Suburban – You have a dog that poops all over the lawn, the kids have a hamster that smells and you still haven’t thrown out the 4 bags of kitty litter you bought for the cat that ran away.

Urban – You had a fish but it died, so you put a cactus in the bowl, and now you just throw bits of pizza down to the rats in the alley.

Warm Summer Nights

Rural – You just want five minutes to peel off your soggy underwear when Eddie and Fran show up with a load of fresh pig manure that needs to be spread before dark.

Suburban – You finally just say “Screw it!” and turn the A/C to a human temperature so you can watch Netflix in your underwear until you fall asleep on the sofa.

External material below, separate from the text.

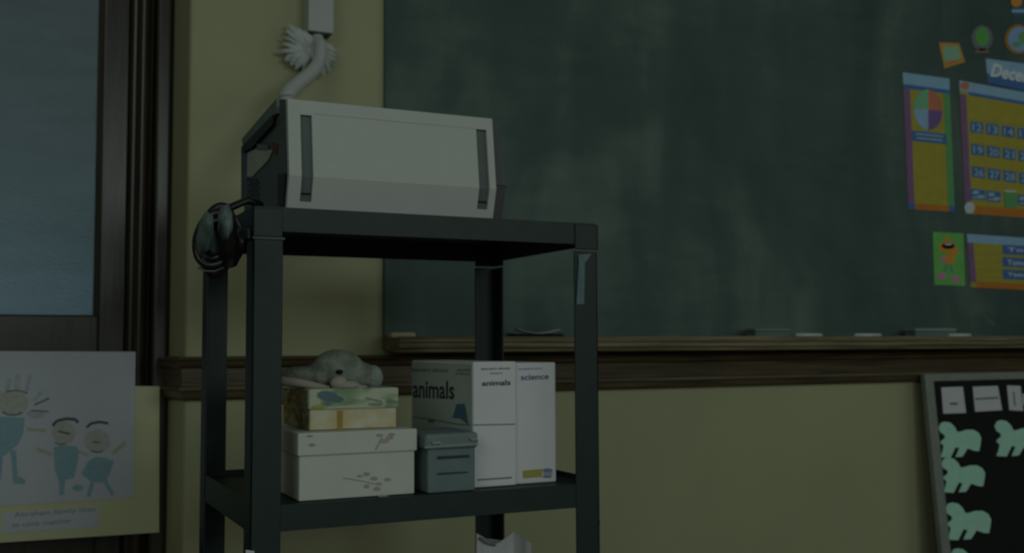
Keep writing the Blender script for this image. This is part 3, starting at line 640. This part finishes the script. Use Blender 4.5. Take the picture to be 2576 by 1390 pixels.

Urban – You hang out in an air-conditioned bar with a bunch of losers because your apartment is a sauna and you refuse to spend the evening sitting out on the fire escape in your underwear like some peasant.

Waking up on the weekend

Rural – One of these days, you’re going to throttle that &$#?% rooster.

Suburban – Every asshole in history is out there, mowing his lawn at 7:00 A.M.

Urban – Sirens and the occasional gunshot.

Transportation

Rural – You have a truck that’s held together with duct tape, Bondo, binder twine and rust — and looks like a refugee from a Demolition Derby.

Suburban – You have two vehicles and three car payments because you’re still paying for that stupid PT Cruiser you bought two minivans ago.

Urban – There was a dead guy on the subway last Thursday.

Exercise

Rural – Exercise?  You work your ass off every day and need exercise like the Titanic needed another iceberg.

Suburban – You have a set of weights and a treadmill gathering dust in the garage.  You’re thinking about buying a Bowflex and you swear to God, this year, you’re going to go back to yoga.

Urban – You have a gym membership, but you haven’t been there since January — 4 years ago.

But in the end, we’re all the same.

Shopping

Rural – There are two stores in town, but their selection is so crappy that you just buy your stuff online from Amazon.

Suburban – You have 2 malls, a giant discount store, a Walmart, a Home Depot, a Costco and an Ikea within a five mile radius, but it’s such a pain in the ass to drive there, find a parking space, wander around the aisles for hours and stand in line waiting to pay that you just buy your stuff online from Amazon.

Urban – You have tons of cool designer shops within walking distance, but they’re so damn expensive that you just buy your stuff online from Amazon.